Depuis Ben Gourion, Israël s’est construit par le fait accompli. Nombre de ses dirigeants, dont Ehoud Olmert et Tzipi Livni, ont navigué entre le rejet absolu de tout partage de la terre et l’adhésion à la solution de deux États. Pourtant, ils continuent à présenter le Hamas comme un mouvement irrévocablement jusqu’au-boutiste. Les Arabes seraient-ils moins pragmatiques que les juifs ? Bien sûr qu’il est souhaitable que le Hamas reconnaisse Israël. Mais est-ce vraiment une nécessité ? Non. Ce qui est nécessaire, c’est qu’il renonce – avec Israël – à la violence et cesse d’inoculer la haine qui la nourrit.

Et puisqu’on parle de violence, il est bon de rappeler ce que l’État hébreu a infligé à Gaza en riposte à des tirs de roquettes sporadiques. Il a tué quelque 1 300 personnes, dont un grand nombre de femmes et d’enfants, causé des dommages estimés à 1,9 milliard de dollars, détruit des milliers d’habitations et 80 % des cultures. Et continue d’imposer un blocus à 1,5 million de personnes confinées dans une étroite bande de terre. Israël a le droit de riposter à toute attaque, mais cette riposte doit être proportionnée et guidée par des objectifs politiques rationnels, pas par la violence aveugle.

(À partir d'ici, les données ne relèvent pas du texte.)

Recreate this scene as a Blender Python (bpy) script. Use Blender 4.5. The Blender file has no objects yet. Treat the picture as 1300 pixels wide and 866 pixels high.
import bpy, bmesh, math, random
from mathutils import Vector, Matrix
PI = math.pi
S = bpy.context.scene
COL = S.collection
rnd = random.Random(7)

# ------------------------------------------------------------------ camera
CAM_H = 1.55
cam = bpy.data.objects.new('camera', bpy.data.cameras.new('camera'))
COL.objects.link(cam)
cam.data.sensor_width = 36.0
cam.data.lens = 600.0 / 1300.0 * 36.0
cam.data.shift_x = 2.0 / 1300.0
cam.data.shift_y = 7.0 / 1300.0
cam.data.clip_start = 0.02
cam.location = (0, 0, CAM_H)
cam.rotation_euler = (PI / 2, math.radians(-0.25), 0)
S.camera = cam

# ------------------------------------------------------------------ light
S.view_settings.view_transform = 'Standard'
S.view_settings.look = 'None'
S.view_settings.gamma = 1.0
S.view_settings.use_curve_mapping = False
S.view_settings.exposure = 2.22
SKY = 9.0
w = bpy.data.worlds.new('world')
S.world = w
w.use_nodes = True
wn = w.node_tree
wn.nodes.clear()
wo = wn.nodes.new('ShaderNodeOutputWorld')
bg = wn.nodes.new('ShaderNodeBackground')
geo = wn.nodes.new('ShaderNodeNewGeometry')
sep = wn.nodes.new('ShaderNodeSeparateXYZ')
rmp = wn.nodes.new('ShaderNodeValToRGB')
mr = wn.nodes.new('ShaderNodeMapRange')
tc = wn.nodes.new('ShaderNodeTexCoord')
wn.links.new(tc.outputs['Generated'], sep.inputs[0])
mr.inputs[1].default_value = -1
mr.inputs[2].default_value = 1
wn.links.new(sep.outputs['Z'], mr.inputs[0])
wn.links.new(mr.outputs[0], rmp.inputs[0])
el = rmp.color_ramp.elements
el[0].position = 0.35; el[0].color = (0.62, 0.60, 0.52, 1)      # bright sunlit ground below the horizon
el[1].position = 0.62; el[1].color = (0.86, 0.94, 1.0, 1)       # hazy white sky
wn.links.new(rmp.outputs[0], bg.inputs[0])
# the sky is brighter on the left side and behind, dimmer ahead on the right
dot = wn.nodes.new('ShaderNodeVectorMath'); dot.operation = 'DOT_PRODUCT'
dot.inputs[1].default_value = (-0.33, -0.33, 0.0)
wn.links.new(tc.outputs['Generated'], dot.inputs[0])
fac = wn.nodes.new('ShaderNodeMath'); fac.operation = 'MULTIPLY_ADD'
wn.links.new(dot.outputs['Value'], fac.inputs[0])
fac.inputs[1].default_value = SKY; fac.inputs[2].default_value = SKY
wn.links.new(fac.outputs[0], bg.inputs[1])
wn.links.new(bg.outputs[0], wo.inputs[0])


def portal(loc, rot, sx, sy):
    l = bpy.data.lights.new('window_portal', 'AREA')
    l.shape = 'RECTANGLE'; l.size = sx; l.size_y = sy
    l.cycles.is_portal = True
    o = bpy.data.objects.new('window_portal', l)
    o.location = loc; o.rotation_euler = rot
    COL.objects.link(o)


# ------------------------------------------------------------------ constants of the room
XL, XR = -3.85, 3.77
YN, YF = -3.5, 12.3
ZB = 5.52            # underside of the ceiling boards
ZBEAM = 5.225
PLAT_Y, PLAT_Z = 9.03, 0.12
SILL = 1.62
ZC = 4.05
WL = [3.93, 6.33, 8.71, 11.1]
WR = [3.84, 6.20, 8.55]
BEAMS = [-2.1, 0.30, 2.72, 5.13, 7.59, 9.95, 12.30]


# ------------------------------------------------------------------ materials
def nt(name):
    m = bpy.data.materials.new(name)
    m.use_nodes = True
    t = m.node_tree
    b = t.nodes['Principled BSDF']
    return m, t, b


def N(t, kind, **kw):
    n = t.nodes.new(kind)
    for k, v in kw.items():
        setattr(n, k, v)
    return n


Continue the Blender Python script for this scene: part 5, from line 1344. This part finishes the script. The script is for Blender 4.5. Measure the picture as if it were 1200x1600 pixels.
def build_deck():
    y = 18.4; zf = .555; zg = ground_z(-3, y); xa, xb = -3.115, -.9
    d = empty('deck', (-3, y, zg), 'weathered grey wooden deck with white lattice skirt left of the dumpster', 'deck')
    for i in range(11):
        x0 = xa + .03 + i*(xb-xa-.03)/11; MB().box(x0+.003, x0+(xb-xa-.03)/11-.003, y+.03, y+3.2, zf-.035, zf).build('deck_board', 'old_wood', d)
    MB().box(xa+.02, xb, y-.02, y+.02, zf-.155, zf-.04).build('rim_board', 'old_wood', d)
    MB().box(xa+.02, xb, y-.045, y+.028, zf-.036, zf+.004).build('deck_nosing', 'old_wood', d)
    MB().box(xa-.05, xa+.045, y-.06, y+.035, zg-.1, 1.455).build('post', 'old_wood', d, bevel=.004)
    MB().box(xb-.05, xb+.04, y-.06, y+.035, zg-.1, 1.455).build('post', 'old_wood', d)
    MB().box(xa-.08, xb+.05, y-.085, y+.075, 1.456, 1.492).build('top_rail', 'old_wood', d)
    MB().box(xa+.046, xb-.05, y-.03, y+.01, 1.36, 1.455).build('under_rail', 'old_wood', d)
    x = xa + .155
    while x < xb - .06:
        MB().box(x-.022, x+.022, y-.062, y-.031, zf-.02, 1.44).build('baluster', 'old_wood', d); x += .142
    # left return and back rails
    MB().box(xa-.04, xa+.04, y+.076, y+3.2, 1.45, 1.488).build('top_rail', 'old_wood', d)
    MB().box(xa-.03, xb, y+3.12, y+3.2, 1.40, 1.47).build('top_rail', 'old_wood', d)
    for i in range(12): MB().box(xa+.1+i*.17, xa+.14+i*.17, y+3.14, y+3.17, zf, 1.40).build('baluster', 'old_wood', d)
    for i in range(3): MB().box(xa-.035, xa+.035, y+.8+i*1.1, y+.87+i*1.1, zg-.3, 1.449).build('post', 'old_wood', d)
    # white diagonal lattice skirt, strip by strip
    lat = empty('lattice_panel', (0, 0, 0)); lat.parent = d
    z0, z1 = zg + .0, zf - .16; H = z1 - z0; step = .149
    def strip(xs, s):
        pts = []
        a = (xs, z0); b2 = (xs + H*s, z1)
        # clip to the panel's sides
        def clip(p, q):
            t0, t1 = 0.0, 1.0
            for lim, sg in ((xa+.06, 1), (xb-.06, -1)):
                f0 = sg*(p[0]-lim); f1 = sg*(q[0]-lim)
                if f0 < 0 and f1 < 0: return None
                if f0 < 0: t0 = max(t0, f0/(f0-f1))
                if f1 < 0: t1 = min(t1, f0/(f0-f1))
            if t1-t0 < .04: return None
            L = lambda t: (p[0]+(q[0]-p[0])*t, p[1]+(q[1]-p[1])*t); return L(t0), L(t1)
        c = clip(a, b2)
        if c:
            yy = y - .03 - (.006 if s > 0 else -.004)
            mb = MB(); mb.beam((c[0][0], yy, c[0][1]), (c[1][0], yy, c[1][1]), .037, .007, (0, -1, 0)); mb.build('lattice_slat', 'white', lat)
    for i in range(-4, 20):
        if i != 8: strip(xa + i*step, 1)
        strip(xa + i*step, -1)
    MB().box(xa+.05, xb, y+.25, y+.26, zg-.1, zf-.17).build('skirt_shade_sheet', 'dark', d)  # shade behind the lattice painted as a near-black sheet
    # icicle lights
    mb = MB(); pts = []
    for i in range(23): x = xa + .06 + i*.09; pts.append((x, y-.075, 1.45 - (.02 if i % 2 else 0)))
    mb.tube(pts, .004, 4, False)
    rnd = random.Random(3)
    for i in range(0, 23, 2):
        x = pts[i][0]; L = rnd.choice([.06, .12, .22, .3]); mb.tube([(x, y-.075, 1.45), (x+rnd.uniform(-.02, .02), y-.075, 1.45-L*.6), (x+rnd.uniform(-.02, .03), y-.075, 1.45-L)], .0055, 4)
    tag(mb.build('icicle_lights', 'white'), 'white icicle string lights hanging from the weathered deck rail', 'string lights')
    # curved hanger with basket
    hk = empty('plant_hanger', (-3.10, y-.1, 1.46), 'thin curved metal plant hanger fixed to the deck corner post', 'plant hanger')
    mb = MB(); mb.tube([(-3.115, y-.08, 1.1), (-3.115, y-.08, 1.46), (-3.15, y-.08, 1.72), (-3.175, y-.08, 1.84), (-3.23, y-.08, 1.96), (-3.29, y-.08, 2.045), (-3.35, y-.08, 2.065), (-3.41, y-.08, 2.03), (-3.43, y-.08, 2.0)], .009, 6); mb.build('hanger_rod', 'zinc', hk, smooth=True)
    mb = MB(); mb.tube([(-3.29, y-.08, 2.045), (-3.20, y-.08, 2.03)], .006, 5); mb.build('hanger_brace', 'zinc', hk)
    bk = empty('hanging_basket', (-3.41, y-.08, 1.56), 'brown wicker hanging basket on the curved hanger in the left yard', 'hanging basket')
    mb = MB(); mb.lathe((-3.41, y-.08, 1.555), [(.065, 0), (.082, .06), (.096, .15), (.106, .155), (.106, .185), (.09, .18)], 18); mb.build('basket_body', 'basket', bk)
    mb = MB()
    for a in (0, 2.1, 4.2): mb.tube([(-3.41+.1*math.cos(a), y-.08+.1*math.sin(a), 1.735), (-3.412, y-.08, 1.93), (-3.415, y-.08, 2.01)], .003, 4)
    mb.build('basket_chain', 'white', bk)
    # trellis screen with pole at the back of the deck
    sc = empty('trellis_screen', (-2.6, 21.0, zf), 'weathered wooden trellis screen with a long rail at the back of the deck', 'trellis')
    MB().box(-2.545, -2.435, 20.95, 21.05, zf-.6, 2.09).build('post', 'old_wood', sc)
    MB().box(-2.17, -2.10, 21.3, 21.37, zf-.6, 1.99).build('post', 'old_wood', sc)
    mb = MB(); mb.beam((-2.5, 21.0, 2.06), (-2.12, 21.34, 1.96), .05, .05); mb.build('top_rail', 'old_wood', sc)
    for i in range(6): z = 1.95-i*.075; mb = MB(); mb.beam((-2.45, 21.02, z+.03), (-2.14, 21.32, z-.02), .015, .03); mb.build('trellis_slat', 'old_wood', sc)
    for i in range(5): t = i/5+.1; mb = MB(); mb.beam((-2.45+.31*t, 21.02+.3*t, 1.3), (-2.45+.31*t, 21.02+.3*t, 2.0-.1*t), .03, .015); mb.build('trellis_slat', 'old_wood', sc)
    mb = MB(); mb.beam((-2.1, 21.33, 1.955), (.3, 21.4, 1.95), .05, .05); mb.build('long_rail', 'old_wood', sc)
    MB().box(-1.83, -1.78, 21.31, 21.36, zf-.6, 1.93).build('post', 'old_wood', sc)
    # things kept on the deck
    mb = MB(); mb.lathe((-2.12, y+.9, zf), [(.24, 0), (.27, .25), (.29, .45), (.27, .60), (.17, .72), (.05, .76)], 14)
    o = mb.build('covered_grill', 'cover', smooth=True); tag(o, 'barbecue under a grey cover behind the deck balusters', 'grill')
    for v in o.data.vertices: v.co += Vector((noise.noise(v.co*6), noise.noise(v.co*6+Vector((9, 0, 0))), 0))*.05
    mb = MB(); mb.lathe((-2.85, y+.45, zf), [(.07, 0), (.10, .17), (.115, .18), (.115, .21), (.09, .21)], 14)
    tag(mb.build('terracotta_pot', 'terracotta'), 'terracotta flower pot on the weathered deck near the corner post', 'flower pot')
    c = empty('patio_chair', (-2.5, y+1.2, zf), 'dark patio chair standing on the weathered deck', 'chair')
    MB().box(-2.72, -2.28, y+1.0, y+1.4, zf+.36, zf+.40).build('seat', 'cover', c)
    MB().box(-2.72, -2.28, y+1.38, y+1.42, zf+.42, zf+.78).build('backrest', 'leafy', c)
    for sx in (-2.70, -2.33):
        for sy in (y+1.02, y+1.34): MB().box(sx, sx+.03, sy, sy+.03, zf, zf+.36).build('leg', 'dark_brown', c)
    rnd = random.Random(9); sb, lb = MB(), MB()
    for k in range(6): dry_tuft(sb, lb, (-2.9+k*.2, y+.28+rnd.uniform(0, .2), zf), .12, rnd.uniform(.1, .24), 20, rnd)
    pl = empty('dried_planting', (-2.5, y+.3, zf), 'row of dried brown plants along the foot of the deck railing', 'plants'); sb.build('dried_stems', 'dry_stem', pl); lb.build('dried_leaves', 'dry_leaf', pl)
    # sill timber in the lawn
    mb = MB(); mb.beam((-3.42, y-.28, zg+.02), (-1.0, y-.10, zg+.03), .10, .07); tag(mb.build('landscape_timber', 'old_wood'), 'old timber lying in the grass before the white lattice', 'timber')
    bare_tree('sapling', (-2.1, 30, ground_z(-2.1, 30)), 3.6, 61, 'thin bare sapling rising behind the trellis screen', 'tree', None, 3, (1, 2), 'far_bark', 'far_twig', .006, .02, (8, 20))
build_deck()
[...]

Rien d’étonnant dans ces conditions que le Hamas et le Hezbollah soient perçus dans le monde arabe comme des mouvements de résistance légitimes. Il n’est donc que plus urgent de s’inspirer de la démarche de Londres, qui considère que le dialogue avec le Hezbollah est le meilleur moyen d’encourager le mouvement chiite « à renoncer à la violence pour jouer un rôle constructif, démocratique et pacifique ».